Public transport is at the other end of this scale, and small talk may be seen as bothersome or annoying. Some Norwegians may take exception to your attempts to socialise and find it intrusive. 

This may mean taking a crash course in non-verbal communication when sharing a seat with other passengers. Many locals will signal they want to get up with their own routine, and without uttering a word, whether its slowly leaning over to the stop button or beginning to get their possessions together a few minutes before the next stop, they are letting you know they'd like to get up. 


Keep a distance from others

This applies when waiting to get on public transport and once you're aboard. It isn't commonplace to see strangers sharing a bench at a train station or a seat at a bus station. It's normally one person, couple or family per seating fixture, even when its raining. 

The same applies to once you are aboard, with the exception being trains with prebooked seats and during rush hours. 

When it's quiet, you'll also be expected to sit at least a row of seats away from the next closest passenger if you can. 

Don't talk on your phone or make much noise of any kind

This will be a written rule on some train services that will have a "quiet carriage" but is a social norm elsewhere. 
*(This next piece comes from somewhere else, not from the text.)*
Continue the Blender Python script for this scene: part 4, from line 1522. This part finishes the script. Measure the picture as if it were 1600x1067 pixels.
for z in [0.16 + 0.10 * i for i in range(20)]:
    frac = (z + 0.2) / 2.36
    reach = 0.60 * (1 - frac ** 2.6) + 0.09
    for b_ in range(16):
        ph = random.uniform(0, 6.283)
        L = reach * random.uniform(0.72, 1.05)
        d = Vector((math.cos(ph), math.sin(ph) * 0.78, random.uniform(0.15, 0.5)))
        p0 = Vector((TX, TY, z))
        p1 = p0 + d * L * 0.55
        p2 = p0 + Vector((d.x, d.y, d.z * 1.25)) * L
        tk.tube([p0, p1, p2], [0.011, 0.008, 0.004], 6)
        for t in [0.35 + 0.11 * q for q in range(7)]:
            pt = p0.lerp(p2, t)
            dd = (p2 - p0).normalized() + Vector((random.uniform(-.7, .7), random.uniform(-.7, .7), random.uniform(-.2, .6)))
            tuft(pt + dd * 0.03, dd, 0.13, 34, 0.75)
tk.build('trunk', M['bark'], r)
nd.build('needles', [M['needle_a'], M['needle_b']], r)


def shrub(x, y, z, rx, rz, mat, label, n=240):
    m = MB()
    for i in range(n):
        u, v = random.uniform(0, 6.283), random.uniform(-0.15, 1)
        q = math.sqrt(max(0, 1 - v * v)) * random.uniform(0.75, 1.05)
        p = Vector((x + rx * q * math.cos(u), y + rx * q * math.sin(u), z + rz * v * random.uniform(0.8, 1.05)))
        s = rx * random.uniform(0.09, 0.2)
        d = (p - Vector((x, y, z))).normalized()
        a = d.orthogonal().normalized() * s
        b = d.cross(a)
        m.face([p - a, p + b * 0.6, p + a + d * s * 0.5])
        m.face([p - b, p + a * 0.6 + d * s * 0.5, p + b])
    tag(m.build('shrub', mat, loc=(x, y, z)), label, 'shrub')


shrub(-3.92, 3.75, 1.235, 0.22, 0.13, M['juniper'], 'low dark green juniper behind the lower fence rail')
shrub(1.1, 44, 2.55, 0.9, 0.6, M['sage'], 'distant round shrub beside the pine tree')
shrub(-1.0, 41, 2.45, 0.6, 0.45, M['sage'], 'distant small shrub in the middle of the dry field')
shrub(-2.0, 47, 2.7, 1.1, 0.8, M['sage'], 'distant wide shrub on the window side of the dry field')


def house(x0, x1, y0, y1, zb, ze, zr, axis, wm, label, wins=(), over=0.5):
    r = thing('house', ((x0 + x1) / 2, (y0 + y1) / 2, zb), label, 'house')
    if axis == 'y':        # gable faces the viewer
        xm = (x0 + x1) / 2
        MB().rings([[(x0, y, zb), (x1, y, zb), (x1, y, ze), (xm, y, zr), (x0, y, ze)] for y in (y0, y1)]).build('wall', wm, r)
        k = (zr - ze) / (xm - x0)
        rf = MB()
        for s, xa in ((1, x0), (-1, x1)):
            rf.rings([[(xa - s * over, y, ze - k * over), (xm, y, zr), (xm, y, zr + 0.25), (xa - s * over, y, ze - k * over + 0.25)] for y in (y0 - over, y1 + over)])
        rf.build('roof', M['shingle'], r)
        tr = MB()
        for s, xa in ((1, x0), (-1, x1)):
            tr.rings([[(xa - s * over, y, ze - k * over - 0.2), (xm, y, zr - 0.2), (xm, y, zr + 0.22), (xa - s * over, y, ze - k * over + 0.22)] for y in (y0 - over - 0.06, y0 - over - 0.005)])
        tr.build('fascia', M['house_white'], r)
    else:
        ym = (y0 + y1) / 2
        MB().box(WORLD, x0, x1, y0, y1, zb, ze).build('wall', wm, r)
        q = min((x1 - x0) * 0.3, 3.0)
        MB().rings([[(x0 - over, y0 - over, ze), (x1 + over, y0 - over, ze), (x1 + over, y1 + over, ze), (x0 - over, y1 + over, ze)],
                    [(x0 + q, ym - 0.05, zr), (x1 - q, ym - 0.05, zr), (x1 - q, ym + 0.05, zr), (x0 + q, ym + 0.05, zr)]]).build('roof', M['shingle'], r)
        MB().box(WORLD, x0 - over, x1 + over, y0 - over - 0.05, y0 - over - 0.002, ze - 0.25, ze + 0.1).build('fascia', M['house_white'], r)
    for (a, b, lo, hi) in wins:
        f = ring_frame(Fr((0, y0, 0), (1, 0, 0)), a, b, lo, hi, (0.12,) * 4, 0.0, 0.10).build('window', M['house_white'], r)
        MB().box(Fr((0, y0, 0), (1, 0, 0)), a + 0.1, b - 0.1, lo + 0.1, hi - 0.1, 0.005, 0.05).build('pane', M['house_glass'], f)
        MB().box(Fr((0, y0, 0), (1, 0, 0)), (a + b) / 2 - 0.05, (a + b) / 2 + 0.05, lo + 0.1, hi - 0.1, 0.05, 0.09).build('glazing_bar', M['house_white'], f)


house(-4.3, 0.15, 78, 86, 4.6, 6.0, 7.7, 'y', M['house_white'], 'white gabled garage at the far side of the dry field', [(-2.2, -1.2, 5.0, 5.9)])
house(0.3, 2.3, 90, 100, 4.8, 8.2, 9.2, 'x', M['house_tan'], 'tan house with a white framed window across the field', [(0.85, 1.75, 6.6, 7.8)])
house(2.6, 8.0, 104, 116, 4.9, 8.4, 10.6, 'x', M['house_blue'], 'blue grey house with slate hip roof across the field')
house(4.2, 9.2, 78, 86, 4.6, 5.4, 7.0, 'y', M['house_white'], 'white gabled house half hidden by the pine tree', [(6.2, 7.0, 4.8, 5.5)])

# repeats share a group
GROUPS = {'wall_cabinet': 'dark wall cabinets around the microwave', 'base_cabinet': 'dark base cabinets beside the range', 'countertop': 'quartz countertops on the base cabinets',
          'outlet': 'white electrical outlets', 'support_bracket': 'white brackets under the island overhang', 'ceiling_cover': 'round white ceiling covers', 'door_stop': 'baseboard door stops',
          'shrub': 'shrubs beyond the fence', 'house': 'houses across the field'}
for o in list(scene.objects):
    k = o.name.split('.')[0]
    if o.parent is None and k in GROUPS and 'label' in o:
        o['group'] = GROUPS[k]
Generally speaking, passengers will find it rude or obnoxious if you are talking on your phone, playing music aloud or having a loud conversation. 

The exception to this rule, in Oslo at least, is late on Friday and Saturday nights when people are going to or returning from clubs, bars and parties after a few alcoholic beverages. 


No food allowed

A common theme of the rules of taking public transport in Norway is to try and make the journey as bearable as possible for others around you.

One way of doing that is to not eat on public transport. So as much as you are looking forward to the sushi or poke bowl you've just picked up or the boiled egg you've forgotten to eat for lunch, you should save it for when you get home as other passengers won't enjoy the smell. 

Other foods that should be avoided are those that leave crumbs and stains. 

Offer your seat to elderly or pregnant passengers

This is common courtesy wherever you are. However, it might not appear as obvious in Norway. 

This is because passengers who may have trouble being on their feet for the duration of their journey probably won't ask for your seat directly. After all, they want to avoid small talk, so they may not explicitly ask unless desperate.

Therefore you should generally offer your seat to elderly or pregnant passengers because while they might not say anything, they will find it rude that you haven't offered up your seat.